A Chimney Sweep’s Lot- Victorian England’s Stratified Society

In Henry Mayhew’s “Boy Crossing-Sweepers and Tumblers,” we see an interesting relationship between the young, “remarkably intelligent” chimney sweep and the rest of society. This lad has developed code names for when different people walk by with the tiniest hope that perhaps they’ll give him money. How is it that people in that society are so desensitized to seeing a poor child begging on the street? Even the couples with children appear to stroll past the chimney sweep without a second glance. However, and most alarming, is the relationship between the chimney sweeps and the police officers. “If there’s a police coming, [they] musn’t ask for money” and one of the officers is even “up” to them. Are the police so removed from society that they are opposed to the innocent, those who need them most? Do the police represent authority, so distant and detached, and the children represent the innocence of society, neglected and abused? It seems to me that those who are supposed to be protectors are only working to protect one type of person and one type of life- the upper class. The rest, like the young chimney sweep, are left to fend for themselves and fight against the existing system. And, on another note, why is this child able to speak of his abuse and sorrows in such an eloquent, rational way? It seems that the lot of the poor comes as no surprise to them. Through the chimney sweep, Mayhew presents a severely stratified society in which one class is either ignorant or bothered by another and where people are of less value than money.

Morality in the Victorian Period-Henry Mayhew

Times have progressed since William Blake published The Chimney Sweeper, but has morality not?
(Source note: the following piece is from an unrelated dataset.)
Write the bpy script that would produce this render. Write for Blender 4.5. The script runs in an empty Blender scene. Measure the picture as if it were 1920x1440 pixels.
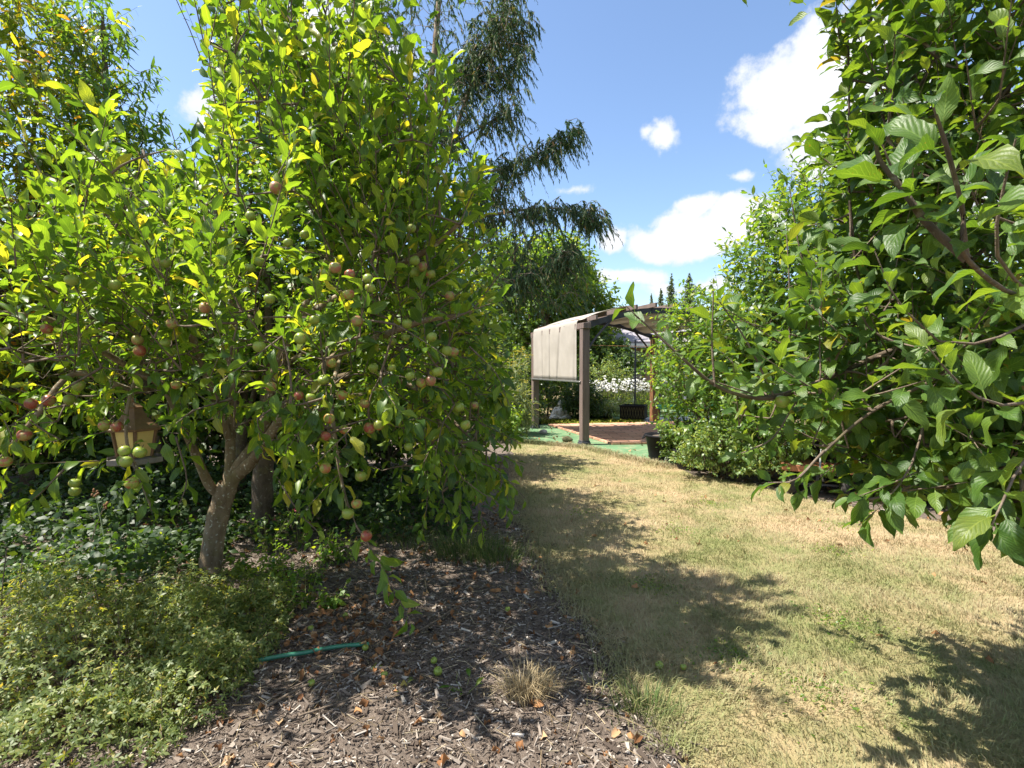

In “Boy Crossing-Sweepers and Tumblers” by Henry Mayhew (London Labour and the London Poor), the pathetic predicament of the urban poor is exemplified through the profile of an “intelligent lad.” The text describes an isolated society formed by these child laborers, complete with “forms of trial…law…and a kind of language.” Although this lowly sphere of humanity regularly comes into contact with that of the upper class, those of good fortune view them with disdain, at best throwing them some change if their antics are deemed amusing.  Does the text suggest that the wealthy feel any sympathies for boys forced into begging because of misfortune outside of their control? Unlike Blake’s portrayal of the urban poor, which indicated that upper-class churchgoers tried to use the promise of eventual salvation to satisfy any moral discomfort, Mayhew’s account implies that any such unease has been abandoned in favor of simply ignoring the crossing-sweepers’ squalid conditions. This is solidified in Vanity Fair by Mr. Osborne’s reaction to the sudden misfortune of the Sedleys, to whom he should feel forever indebted. Instead of repaying debts and trying to help the family, or at the very least extending sympathies, he orders his family to cut off all communication with them. Are his actions unique in Victorian society? Unfortunately, the novel suggests they are not; his desire to distance himself from those who have slipped into a lower class accurately mirrors the blatant absence of morals swirling in the society around him. Perhaps even those who do have a sense of decency shove it aside in a desire to echo the values deemed acceptable by the majority.